The project is being funded with CSX capital and grants from the U.S. Federal Railroad Administration, the states of Maryland and Pennsylvania, and the City of Baltimore. It is one of the largest public-private construction partnerships in Maryland history.

The significance of the project was underscored by the attendance of Maryland Gov. Larry Hogan, Baltimore Mayor Brandon Scott and other government officials.

According to Gov. Hogan, the project will generate about 13,000 jobs— 6,500 construction jobs and 7,300 permanent jobs.

Built in the 1890s by the Baltimore & Ohio Railroad, a CSX predecessor and the nation’s first common carrier railroad, the Howard Street Tunnel has long been regarded as a limiting factor to growth at the Port of Baltimore. The tunnel runs 1.7 miles under the City of Baltimore with a current clearance that is 18 inches short of what is needed to accommodate double stack intermodal containers.
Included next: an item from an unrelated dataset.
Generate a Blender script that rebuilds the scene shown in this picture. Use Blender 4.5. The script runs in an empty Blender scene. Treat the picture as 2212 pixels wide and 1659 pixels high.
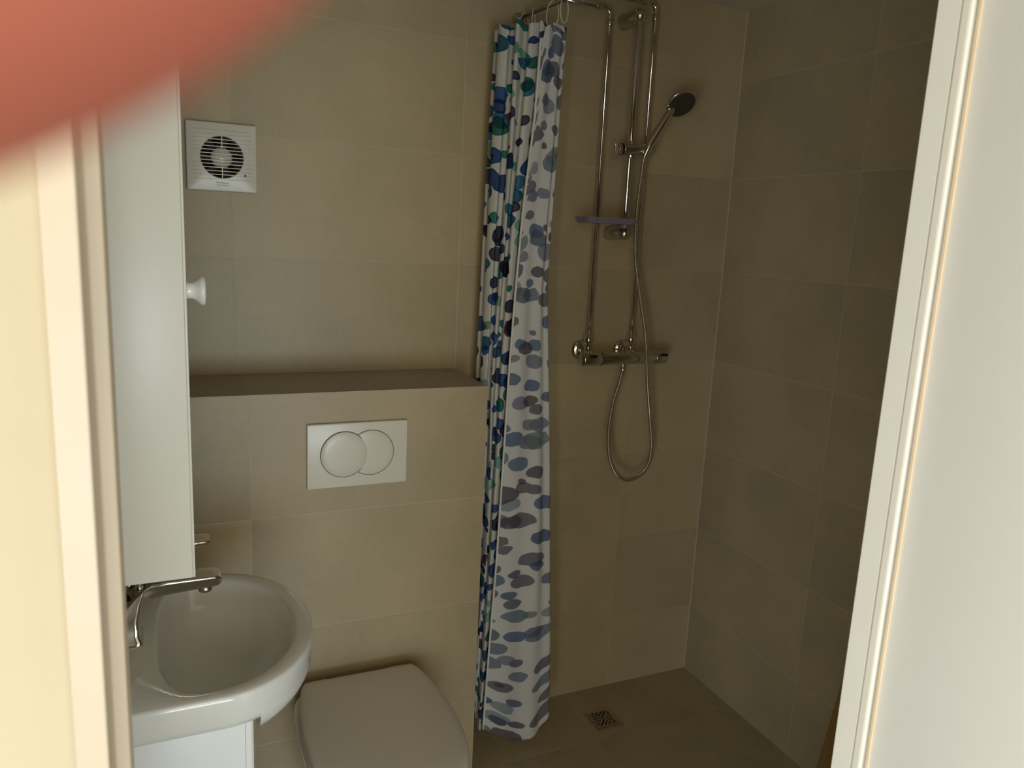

In addition to the tunnel project, this final phase of CSX’s initiative to clear its entire intermodal network for double-stack trains will include 10 projects in Baltimore, 10 in Philadelphia and two in Delaware.

Construction will begin in the first quarter of 2022 and continue over the next three years. Modern construction methods and carefully planned schedules will be used to promote safety and enable work to be performed without delaying rail traffic through the corridor.